Friday, June 26, 2009

June Gloom

I felt really good all yesterday and then when I came home, I fell asleep reading Infinite Jest and when I woke up, I felt awful again. Damn you fake swine flu. It's the kind of sickness that never allows you to fully catch your breath and just makes me audibly sigh all day long. Maybe I would have been doing that anyways.

I think this extended spell of cloudy days has ushered me into seasonal affective disorder. Paired with unexpected deaths, the DPC, and other goings on has made me very ruminative. Um, sorry.

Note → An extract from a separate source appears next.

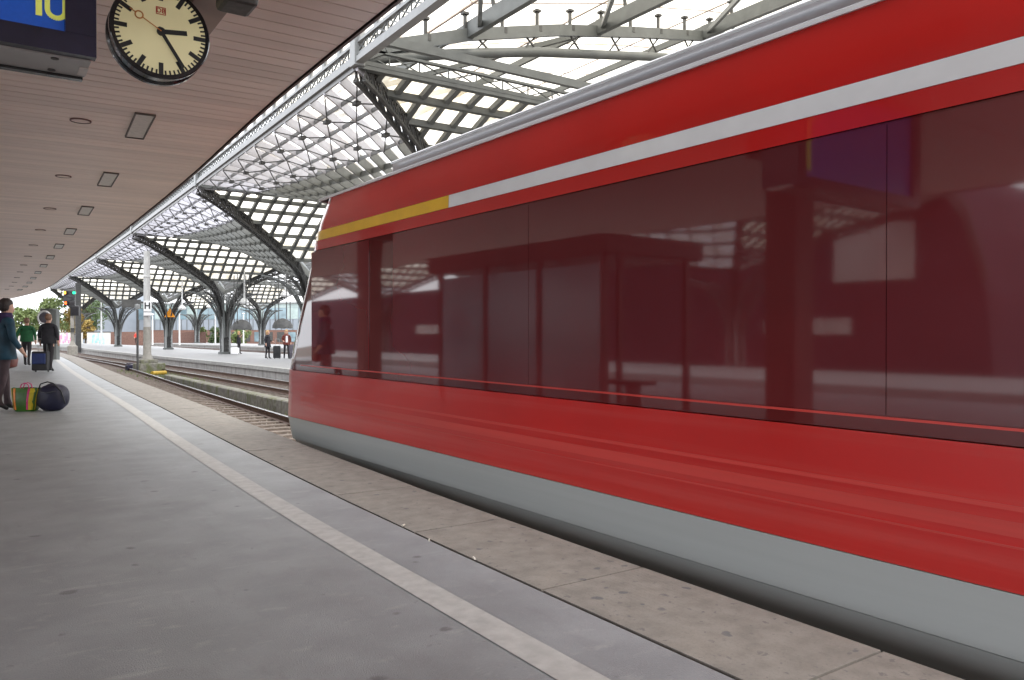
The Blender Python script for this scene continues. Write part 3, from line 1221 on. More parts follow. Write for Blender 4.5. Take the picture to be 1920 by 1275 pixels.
for i in range(1, 7):
    girder(hall, N[i - 1], N[i])
    # node post
    mb = MB()
    p = N[i]
    mb.box((p[0], p[1], HG + .43), (.26, .30, 1.06))
    mb.box((p[0], p[1] + .0, HG + 1.0), (.40, .44, .10))
    mb.build('node_post', M['steel_l'], hall, bevel=.01)
    MX = Cc[i][0] + (Cc[i][0] - N[i][0])
    if i > 1: patchA(hall, N[i - 1], N[i], Cc[i - 1], Cc[i - 1][0], i == 2)
    make_bay_hip(hall, N[i], Cc[i])
    make_bay_hip(hall, (MX, N[i][1]), Cc[i], -1)
    tie_beam(hall, N[i], (MX, N[i][1]))
    patchG(hall, N[i], Cc[i], MX, i == 1)
    # arch rising along the column line to the next tie beam
    if i < 6:
        mb = MB()
        C0 = Cc[i]
        pts = []
        for k in range(13):
            v = k / 12
            pts.append((C0[0], C0[1] + (N[i + 1][1] - C0[1]) * v, 4.3 + 3.2 * (1 - (1 - v) ** 2.2)))
        mb.tube(pts, .09, 8)
        mb.build('wall_arch', M['steel'], hall, smooth=True)
        # mirrored shell beyond the column line
        m = MB()
        MXn = Cc[i + 1][0] * 2 - N[i + 1][0]
        nu, nv = 8, 10
        def S2(u, v, C0=C0, MX=MX, MXn=MXn, i=i):
            hip = Vector((MX + (C0[0] - MX) * u, N[i][1] + (C0[1] - N[i][1]) * u, hipH(u)))
            tie = Vector((MXn + (C0[0] - MXn) * u, N[i + 1][1], HG))
            p = hip.lerp(tie, v)
            return Vector((p.x, p.y, hip.z + (HG - hip.z) * v ** 1.6))
        ms = MB()
        for a in range(nu + 1):
            m.path([S2(a / nu, b / nv) - Vector((0, 0, .08)) for b in range(nv + 1)], .08, .16)
        for b in range(nv + 1):
            m.path([S2(a / nu, b / nv) - Vector((0, 0, .1)) for a in range(nu + 1)], .05, .2)
        m.build('far_ribs', M['rib_g'], hall)
        for a in range(nu):
            for b in range(nv):
                ms.quad(S2(a / nu, b / nv), S2((a + 1) / nu, b / nv), S2((a + 1) / nu, (b + 1) / nv), S2(a / nu, (b + 1) / nv))
        ms.build('roof_panes', M['pane_w'], hall, kind='stuff', fix=False)

names = ['', 'nearest of the tree columns on the far platform, hidden mostly behind the train', 'grey tree column just left of the train end, on the far platform', 'grey lattice tree column beside the standing woman in black', 'grey tree column carrying an orange triangular warning sign', 'slim grey tree column behind the tall catenary post', 'last grey tree column, behind the signal mast at the hall end']
for i in range(1, 7):
    column(Cc[i], names[i], 'branching steel columns on the far platform')

# main arch bay at the top right
top = [(7.35, 7.62), (8.01, 7.99), (10.36, 8.78), (13.2, 9.5), (16.09, 10.06), (21.56, 11.01), (27, 11.4)]
low = [(7.35, 7.5), (7.81, 7.7), (10.05, 8.27), (12.54, 8.81), (17.34, 9.61), (22, 10.2), (27, 10.6)]
YM = 17.1
mb = MB()
mb.path([(x, YM, h) for x, h in top], .12, .30, up=(0, 0, 1))
mb.build('main_arch', M['steel'], hall)
mb = MB()
mb.tube([(x, YM + .1, h) for x, h in low], .13, 12)
mb.build('main_arch_tube', M['steel'], hall, smooth=True)


def topH(x):
    for (a, b), (c, d) in zip(top[:-1], top[1:]):
        if a <= x <= c: return b + (d - b) * (x - a) / (c - a)
    return top[-1][1]


def lowH(x):
    for (a, b), (c, d) in zip(low[:-1], low[1:]):
        if a <= x <= c: return b + (d - b) * (x - a) / (c - a)
    return low[-1][1]


mb = MB()
x = 9.0
while x < 26:
    mb.beam((x, YM + .1, lowH(x)), (x + .6, YM, topH(x + .6)), .04, .04)
    mb.beam((x + .6, YM + .1, lowH(x + .6)), (x, YM, topH(x)), .04, .04)
    x += 1.5
mb.build('main_arch_lattice', M['steel_d'], hall)
a, b = (7.35, YM - 1.9), (22, YM - 1.9)
# secondary beam beside the tie beam, seen nearer
mb = MB()
mb.beam((7.4, YM - .9, HG + .28), (22, YM - .9, HG + .28), .14, .20)
mb.build('secondary_beam', M['steel'], hall)
for x in (10.36, 14.6, 18.9, 23.2):
    mb = MB()
    h = topH(x)
    mb.beam((x, -6, h + .1), (x, YM, h + .1), .16, .40)
    mb.beam((x, YM, h + .2), (x, 30, h + .2), .10, .20)
    mb.build('main_purlin', M['steel'], hall)
for yy in (1.0, 9.5):
    mb = MB()
    mb.path([(xx, yy, hh + .05) for xx, hh in top], .10, .26)
    mb.build('cross_arch', M['steel'], hall)
# slanting struts in the near bay
mb = MB()
for (x0_, y0_, x1_, y1_) in ((8.4, 13.4, 10.36, 16.6), (10.36, 11.0, 14.6, 16.9), (14.6, 10.4, 18.9, 16.9), (8.0, 20, 10.36, 17.4), (10.36, 22.5, 14.6, 17.4), (14.6, 22.5, 10.36, 27)):
    mb.beam((x0_, y0_, topH(x0_) + .08), (x1_, y1_, topH(x1_) + .08), .10, .14)
mb.build('brace_strut', M['steel'], hall)
# glazing pegs
mb = MB()
for x in (10.36, 14.6, 18.9):
    y = 2.0
    while y < YM:
        h = topH(x)
        for s in (-.0,):
            mb.beam((x + s, y, h + .28), (x + s - .06, y + .0, h + .62), .07, .07)
            mb.box((x + s - .06, y, h + .66), (.16, .16, .06))
        y += 1.55
x = 8.0
while x < 26:
    h = topH(x)
    mb.beam((x, YM, h - .05), (x, YM, h + .50), .07, .07)
    mb.box((x, YM, h + .54), (.16, .16, .06))
    mb.box((x + .08, YM - .02, h + .08), (.08, .1, .16))
    x += 1.12
mb.build('glazing_peg', M['steel_d'], hall)
xs = [7.3, 10.36, 14.6, 18.9, 23.2, 27]
ys = [-6, -2, 2, 5.8, 9.5, 13.3, 16.9, 20.5, 24, 27.5, 31]
mb2 = MB()
for i in range(5):
    for j in range(10):
        xa, xb = xs[i] + .02, xs[i + 1] - .02
        ya, yb_ = ys[j] + .02, ys[j + 1] - .02
        mb = MB()
        mb.quad((xa, ya, topH(xa) + .72), (xb, ya, topH(xb) + .72), (xb, yb_, topH(xb) + .72), (xa, yb_, topH(xa) + .72))
        if NP[0] < 298 and j > 1:
            NP[0] += 1
            mb.build('roof_pane', M['pane_c'], hall, fix=False)
        else:
            mb2.v += []
            b0 = len(mb2.v)
            mb2.v += mb.v
            mb2.f.append([b0, b0 + 1, b0 + 2, b0 + 3])
            mb2.mi.append(0)
if mb2.f: mb2.build('roof_panes', M['pane_c'], hall, kind='stuff', fix=False)
mb = MB()
for x in xs[1:-1]: mb.beam((x, -6, topH(x) + .73), (x, 31, topH(x) + .73), .05, .05)
for yy in ys: mb.path([(xx, yy, topH(xx) + .74) for xx in xs], .05, .05)
mb.build('glazing_bar', M['duct'], hall)

# second row of vaults (shifted by 16 m) and a row behind our platform
def simple_row(par, shift, idx, sx=1):
    for i in idx:
        Nn = (N[i][0] * sx + shift, N[i][1])
        Cn = (Cc[i][0] * sx + shift, Cc[i][1])
        MX = 2 * Cn[0] - Nn[0]
        lo_, hi_ = (Nn, MX) if sx > 0 else ((MX, Nn[1]), Nn[0])
        make_bay_hip(par, Nn, Cn)
        make_bay_hip(par, (MX, Nn[1]), Cn, -1)
        tie_beam(par, lo_, (hi_, Nn[1]))
        patchG(par, lo_, Cn, hi_, False)
        # shells
        if i + 1 in idx:
            nu, nv = 8, 10
            for (xa, xb) in ((Nn[0], N[i + 1][0] * sx + shift), (MX, (2 * Cc[i + 1][0] - N[i + 1][0]) * sx + shift)):
                def S2(u, v, xa=xa, xb=xb):
                    hip = Vector((xa + (Cn[0] - xa) * u, Nn[1] + (Cn[1] - Nn[1]) * u, hipH(u)))
                    tie = Vector((xb + (Cn[0] - xb) * u, N[i + 1][1], HG))
                    p = hip.lerp(tie, v)
                    return Vector((p.x, p.y, hip.z + (HG - hip.z) * v ** 1.6))
                m, ms = MB(), MB()
                for a in range(nu + 1):
                    m.path([S2(a / nu, b / nv) - Vector((0, 0, .08)) for b in range(nv + 1)], .08, .16)
                for b in range(nv + 1):
                    m.path([S2(a / nu, b / nv) - Vector((0, 0, .1)) for a in range(nu + 1)], .05, .2)
                m.build('shell_ribs', M['rib_g'], par)
                for a in range(nu):
                    for b in range(nv):
                        ms.quad(S2(a / nu, b / nv), S2((a + 1) / nu, b / nv), S2((a + 1) / nu, (b + 1) / nv), S2(a / nu, (b + 1) / nv))
                ms.build('roof_panes', M['pane_w'], par, kind='stuff', fix=False)


simple_row(hall2, 16.3, [2, 3, 4, 5, 6])
n2 = ['', '', 'second row tree column hidden behind the middle of the train', 'second row tree column behind the train cab', 'brown looking tree column of the second row just left of the train front', 'slender tree column of the second row between the two nearer columns', 'farthest tree column of the second row, near the grey building']
for i in (3, 4, 5, 6):
    column((Cc[i][0] + 16.3, Cc[i][1]), n2[i], 'branching steel columns of the second platform')
simple_row(hall3, -8.5, [1, 2, 3, 4], sx=-1)
n3 = ['', 'first', 'second', 'third', 'fourth']
for i in (1, 2, 3, 4):
    column((-Cc[i][0] - 8.5, Cc[i][1]), '%s tree column beyond the left side of the near platform' % n3[i], 'branching steel columns left of the near platform', z0=-.8)

# ================================================================== TRAIN
TR = R(1.17)
TD = 3.44
HW = 1.40
cen = Matrix.Rotation(TR, 4, 'Z') @ Vector((TD + HW, 0, -.76))
tr = root('commuter_train', tuple(cen), TR, 'bright red commuter train with dark window band, white stripe and grey skirt', 'train')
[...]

Last Sunday was what was supposed to be my mother's 61st birthday. Well, I guess it still was. I think when you first start dealing with death, you convince yourself that you're going to get over it. You know, like thats a natural part of healing. That's why the first year someone is gone is such a big deal. Its for you to start "Getting Over It" and "Heal." I think maybe thats why the second year has been so hard for me, because I started realizing that I would never Get Over It, really. Not saying I don't think I'll heal, but you know what I mean. I don't know, maybe it's a realization that there's just going to be a space in the rest of my life with every accomplishment, every happy moment, every holiday, every anything. That's okay though. Maybe that's nice. Maybe that's the last real way she can be there in my life.

OOOOOOOOOOOOOO that got heavy. I've been too contemplative recently. Why can't the sun come out and stay out and change my brain chemicals?

I think today we should all hug someone we love for a long time. Yay.